Todas as partículas, portanto, parecem ter propriedades extraordinárias - propriedades quânticas - na relatividade especial estendida.
E será que funciona ao contrário? Podemos detectar partículas que são normais para observadores superluminais, ou seja, partículas que se movem em relação a nós em velocidades superluminais?
"Não é tão simples," diz o prof. Turzynski. "A mera descoberta experimental de uma nova partícula fundamental é um feito digno do Prêmio Nobel, e só viável em uma grande equipe de pesquisa usando as técnicas experimentais mais recentes.

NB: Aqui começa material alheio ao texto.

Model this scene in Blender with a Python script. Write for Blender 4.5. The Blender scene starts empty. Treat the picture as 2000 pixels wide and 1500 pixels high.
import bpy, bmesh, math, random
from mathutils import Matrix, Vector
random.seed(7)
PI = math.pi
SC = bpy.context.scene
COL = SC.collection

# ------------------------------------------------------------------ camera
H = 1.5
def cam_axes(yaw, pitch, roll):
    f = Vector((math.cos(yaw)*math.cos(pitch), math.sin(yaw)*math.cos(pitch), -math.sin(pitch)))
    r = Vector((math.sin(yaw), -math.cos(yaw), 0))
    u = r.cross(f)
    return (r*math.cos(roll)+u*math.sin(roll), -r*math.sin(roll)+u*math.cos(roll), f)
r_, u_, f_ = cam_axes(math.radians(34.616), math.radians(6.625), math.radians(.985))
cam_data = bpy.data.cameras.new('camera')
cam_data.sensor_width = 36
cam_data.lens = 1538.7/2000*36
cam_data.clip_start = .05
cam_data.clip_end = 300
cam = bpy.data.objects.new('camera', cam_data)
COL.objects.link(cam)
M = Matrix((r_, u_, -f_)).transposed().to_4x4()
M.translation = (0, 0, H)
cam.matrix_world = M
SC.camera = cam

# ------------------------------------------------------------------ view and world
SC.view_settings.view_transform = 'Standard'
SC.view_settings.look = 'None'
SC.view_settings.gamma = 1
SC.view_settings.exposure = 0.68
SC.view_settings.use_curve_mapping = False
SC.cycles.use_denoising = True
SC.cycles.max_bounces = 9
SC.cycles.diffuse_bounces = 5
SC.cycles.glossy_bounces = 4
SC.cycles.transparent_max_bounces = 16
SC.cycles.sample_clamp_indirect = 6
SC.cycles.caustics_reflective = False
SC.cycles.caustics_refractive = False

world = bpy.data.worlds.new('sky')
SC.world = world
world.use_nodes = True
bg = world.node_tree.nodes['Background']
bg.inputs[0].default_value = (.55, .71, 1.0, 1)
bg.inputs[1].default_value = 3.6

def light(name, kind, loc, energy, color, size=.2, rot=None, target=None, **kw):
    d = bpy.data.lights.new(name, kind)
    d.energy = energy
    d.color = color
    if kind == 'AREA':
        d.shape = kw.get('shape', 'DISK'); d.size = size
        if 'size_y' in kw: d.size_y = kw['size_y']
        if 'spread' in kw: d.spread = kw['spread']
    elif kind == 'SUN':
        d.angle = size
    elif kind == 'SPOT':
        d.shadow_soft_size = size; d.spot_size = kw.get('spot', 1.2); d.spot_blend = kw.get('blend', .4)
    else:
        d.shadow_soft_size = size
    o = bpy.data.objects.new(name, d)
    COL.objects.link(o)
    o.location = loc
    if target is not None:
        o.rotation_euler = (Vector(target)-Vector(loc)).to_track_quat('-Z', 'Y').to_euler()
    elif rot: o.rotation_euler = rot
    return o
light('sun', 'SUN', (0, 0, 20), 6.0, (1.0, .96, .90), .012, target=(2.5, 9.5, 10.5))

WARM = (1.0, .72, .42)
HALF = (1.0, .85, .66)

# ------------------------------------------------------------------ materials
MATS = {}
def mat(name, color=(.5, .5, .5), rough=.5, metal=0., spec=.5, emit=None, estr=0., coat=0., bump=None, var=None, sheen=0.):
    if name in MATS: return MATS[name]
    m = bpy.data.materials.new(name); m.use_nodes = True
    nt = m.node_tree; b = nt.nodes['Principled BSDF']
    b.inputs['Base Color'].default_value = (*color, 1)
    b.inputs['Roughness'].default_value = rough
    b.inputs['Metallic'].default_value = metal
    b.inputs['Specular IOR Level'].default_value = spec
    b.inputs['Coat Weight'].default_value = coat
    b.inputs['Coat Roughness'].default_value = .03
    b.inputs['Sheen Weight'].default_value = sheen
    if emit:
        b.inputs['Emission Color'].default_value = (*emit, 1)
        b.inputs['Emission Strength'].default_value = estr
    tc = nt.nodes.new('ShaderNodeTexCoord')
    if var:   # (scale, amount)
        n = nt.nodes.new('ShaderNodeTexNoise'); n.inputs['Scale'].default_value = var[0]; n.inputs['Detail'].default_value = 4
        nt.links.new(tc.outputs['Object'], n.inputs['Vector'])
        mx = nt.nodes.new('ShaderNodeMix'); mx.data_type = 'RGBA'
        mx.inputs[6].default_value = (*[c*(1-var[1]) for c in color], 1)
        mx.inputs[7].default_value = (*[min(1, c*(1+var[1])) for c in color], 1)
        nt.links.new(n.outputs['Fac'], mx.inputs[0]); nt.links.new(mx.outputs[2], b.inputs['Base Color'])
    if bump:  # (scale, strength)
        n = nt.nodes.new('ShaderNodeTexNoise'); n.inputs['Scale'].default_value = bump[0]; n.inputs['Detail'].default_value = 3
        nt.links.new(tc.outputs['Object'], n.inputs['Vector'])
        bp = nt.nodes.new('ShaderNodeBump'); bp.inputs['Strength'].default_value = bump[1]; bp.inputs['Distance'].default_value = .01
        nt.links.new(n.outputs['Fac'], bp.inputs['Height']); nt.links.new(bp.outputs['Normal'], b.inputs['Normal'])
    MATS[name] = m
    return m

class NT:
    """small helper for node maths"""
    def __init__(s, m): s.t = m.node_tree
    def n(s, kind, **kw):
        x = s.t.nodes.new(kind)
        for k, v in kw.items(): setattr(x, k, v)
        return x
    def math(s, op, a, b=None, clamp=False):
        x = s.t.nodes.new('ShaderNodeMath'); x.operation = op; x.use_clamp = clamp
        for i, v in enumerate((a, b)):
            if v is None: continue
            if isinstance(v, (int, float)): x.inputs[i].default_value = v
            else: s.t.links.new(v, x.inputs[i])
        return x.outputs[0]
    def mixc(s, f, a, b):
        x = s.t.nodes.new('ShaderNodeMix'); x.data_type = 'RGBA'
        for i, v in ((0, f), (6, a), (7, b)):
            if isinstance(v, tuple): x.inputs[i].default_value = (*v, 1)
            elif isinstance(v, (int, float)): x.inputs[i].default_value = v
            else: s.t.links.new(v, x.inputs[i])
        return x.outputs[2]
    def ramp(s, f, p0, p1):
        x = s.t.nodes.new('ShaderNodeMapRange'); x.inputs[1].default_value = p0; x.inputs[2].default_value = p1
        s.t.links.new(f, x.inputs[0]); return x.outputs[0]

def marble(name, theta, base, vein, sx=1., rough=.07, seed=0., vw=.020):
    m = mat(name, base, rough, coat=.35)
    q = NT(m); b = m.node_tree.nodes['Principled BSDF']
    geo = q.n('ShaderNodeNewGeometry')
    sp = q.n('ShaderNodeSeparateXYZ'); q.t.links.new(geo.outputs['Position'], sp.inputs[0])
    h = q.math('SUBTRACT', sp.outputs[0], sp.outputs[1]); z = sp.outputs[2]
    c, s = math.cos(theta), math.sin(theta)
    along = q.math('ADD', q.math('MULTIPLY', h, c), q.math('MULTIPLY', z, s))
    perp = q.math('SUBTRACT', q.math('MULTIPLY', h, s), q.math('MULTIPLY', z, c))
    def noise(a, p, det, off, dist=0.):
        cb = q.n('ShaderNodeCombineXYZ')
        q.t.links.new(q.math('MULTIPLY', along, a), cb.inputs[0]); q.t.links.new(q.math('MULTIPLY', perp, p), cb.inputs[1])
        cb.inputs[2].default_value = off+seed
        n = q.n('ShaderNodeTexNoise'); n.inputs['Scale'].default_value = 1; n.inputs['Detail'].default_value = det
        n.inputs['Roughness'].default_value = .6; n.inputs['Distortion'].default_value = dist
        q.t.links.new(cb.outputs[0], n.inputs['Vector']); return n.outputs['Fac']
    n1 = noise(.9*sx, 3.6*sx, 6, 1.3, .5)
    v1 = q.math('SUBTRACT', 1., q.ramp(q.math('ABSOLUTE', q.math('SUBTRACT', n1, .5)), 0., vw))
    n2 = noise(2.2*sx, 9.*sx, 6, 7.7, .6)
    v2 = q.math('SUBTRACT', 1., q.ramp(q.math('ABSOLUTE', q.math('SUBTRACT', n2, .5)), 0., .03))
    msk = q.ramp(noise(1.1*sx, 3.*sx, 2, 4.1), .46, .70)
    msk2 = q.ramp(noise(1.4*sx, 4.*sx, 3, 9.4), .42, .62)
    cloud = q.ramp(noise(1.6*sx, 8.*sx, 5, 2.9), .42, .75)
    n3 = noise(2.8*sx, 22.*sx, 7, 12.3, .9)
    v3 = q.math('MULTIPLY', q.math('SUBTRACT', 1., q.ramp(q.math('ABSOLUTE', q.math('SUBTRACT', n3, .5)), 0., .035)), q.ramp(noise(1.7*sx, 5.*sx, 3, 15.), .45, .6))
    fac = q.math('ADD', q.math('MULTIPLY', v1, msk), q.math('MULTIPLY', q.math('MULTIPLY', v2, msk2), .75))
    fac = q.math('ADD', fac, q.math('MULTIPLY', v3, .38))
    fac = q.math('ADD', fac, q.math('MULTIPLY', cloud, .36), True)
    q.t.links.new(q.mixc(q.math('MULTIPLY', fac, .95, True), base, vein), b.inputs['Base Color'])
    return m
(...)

No entanto, esperamos aplicar nossos resultados para uma melhor compreensão do fenômeno da quebra espontânea de simetria associado com a massa da partícula de Higgs e outras partículas no Modelo Padrão, especialmente no início do universo."
O professor Dragan acrescenta que o ingrediente crucial de qualquer mecanismo espontâneo de quebra de simetria é um campo taquiônico. Um táquion é um campo quântico com uma massa imaginária, uma construção teórica que viola uma série de princípios básicos da física.
Contudo, parece que os fenômenos superluminais podem desempenhar um papel fundamental no mecanismo de Higgs, que teria uma massa imaginária (imaginário aqui refere-se a uma parte dos números complexos). Mas, embora alguns defendam que superar a velocidade da luz é possível, talvez isso já seja assunto para uma Nova Física.
Texto alterado em 02/01/23 às 08:41, para melhor redação do último parágrafo.